Chaque semaine, Jacques Gaillard plonge dans son dico perso et rhabille les mots à la mode.
MÉMOIRES, m. pl. : récit autobiographique
Lorsqu’on écrit ses mémoires, ils sont au masculin pluriel. Il est donc scandaleux d’affirmer que « les mémoire de Chirac sont sensationnelles », même dans toutes les rédactions où l’on confond « être près de » et « être prêt à ». C’est moins grave, me direz-vous, que de confondre Viagra et mort-aux-rats : chacun son job – heureusement ! Veillons à bien choisir l’épithète : par exemple, les mémoires de Jacques Chirac peuvent être « utiles », mais ne sauraient être « édifiantes ».
Il est bon que les hommes importants prennent le temps, une fois retirés des affaires, de récapituler ce qu’ils ont fait et la manière dont ils pensent l’avoir fait. C’est comme La Guerre des Gaules, de César : sans ce mémorandum lourd de falsifications, on ne saurait presque rien sur les Gaulois, qui n’écrivaient pas de livres. Par bonheur, nous avons, pour pénétrer la vie et l’œuvre de Chirac, trois tonnes de commentaires bien informés et d’analyses pénétrantes. D’où il ressortirait, finalement, que le pépère était crypto-rad’soc, toucheur de boeufs, amateur de bière mexicaine, chatelain boulimique et spécialiste des arts bancaires japonais. Donc on l’imagine mal se peignant en fidèle serviteur de la droite conservatrice au nom des valeurs quasi monarchistes sur lesquelles De Gaulle avait assis une république antiparlementaire. Le « c’était mieux avant », ça ne marche que pour la qualité des poulets.

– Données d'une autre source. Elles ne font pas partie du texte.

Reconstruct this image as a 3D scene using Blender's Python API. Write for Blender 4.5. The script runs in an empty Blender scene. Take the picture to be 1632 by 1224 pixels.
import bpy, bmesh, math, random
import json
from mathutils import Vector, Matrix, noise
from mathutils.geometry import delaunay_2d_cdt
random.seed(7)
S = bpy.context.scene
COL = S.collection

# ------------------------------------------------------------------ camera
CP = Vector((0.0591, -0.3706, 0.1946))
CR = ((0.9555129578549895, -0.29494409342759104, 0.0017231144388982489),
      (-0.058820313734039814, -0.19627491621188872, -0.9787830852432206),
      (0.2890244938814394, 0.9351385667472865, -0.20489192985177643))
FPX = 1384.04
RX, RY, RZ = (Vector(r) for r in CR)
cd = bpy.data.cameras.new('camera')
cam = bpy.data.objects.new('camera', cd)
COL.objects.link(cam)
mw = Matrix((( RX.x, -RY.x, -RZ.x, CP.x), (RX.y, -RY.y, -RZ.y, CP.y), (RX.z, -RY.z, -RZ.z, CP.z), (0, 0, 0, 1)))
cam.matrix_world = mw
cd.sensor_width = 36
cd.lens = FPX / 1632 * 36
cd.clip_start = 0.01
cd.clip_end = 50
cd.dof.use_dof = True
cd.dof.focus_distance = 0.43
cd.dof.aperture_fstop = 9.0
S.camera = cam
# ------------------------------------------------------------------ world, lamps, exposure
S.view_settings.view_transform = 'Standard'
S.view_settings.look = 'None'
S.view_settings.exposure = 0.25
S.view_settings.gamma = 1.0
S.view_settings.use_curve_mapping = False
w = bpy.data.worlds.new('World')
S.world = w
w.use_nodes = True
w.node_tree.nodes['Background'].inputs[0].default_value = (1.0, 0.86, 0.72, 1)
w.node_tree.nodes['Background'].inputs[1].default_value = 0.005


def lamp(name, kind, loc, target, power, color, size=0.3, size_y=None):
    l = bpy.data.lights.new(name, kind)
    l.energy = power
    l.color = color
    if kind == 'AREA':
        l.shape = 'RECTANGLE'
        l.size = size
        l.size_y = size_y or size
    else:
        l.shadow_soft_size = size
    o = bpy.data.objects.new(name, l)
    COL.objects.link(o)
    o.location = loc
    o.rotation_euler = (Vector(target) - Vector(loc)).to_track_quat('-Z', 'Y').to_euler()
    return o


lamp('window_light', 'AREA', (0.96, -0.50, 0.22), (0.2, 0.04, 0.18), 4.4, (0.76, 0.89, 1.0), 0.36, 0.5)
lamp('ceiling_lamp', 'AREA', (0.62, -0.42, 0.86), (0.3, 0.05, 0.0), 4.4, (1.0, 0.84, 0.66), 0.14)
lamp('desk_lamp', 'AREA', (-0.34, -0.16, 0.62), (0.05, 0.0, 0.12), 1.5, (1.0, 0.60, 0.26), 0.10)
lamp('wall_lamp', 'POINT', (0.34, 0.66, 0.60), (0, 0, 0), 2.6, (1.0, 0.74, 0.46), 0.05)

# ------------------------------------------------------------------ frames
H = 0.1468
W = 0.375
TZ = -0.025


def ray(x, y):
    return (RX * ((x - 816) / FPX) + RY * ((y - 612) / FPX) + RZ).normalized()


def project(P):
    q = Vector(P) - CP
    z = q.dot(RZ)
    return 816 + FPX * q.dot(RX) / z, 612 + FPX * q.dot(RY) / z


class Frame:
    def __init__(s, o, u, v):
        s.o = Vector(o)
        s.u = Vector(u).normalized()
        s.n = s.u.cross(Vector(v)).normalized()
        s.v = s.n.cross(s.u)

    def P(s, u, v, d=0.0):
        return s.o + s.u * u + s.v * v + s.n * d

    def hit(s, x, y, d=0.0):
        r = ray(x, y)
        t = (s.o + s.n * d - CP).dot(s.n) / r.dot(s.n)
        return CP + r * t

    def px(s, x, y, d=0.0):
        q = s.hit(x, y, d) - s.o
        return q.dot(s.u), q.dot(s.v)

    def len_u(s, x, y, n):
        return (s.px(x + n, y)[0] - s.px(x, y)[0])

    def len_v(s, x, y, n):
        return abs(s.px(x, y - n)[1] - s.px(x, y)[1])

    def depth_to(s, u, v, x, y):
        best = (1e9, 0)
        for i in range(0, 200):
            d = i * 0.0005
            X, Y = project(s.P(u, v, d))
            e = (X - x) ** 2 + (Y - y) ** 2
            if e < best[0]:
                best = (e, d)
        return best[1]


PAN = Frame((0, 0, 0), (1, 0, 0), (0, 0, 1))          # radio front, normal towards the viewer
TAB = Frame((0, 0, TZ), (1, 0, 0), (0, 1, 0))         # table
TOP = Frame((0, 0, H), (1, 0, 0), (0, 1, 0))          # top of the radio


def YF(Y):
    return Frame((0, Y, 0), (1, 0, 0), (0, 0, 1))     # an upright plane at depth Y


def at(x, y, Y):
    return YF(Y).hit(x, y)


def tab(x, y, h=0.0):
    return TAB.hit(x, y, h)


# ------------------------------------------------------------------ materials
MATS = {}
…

Après deux mandats présidentiels, Mitterrand s’est laissé mourir sur le conseil des pharaons, Chirac surfe sur une étonnante popularité, qui lui vaudra sûrement d’énormes droits d’auteur. Finira-t-il best-seller, lui qui, de son vivant politique, a été jeune loup, démagogue des étables, assassin de Giscard, chef de la meute RPR, ami de Pasqua, ennemi de Balladur, admirateur de Mitterrand, vendeur de pommes, réducteur de fractures, désodorant d’immigrés, liquidateur de majorité, résistant au bushisme, fondateur de musée et pythie silencieuse ? Bref, il y a matière à raconter, ce qui n’est pas évident pour tout le monde : voir les mémoires de Jospin, honnêtement intitulés L’impasse. Ah bon, ce n’était pas ses mémoires ?
Politiquement, Chirac a changé huit fois de style, littérairement, on l’attend au tournant. Mais tout en faisant fait briller son style époustouflant, Chateaubriand révéla sa futile fatuité et sa phénoménale nullité politique. Les mémoires, c’est dangereux. On y trouve aussi, sous l’ombre de la gloire, tout ce qu’il vaudrait mieux oublier.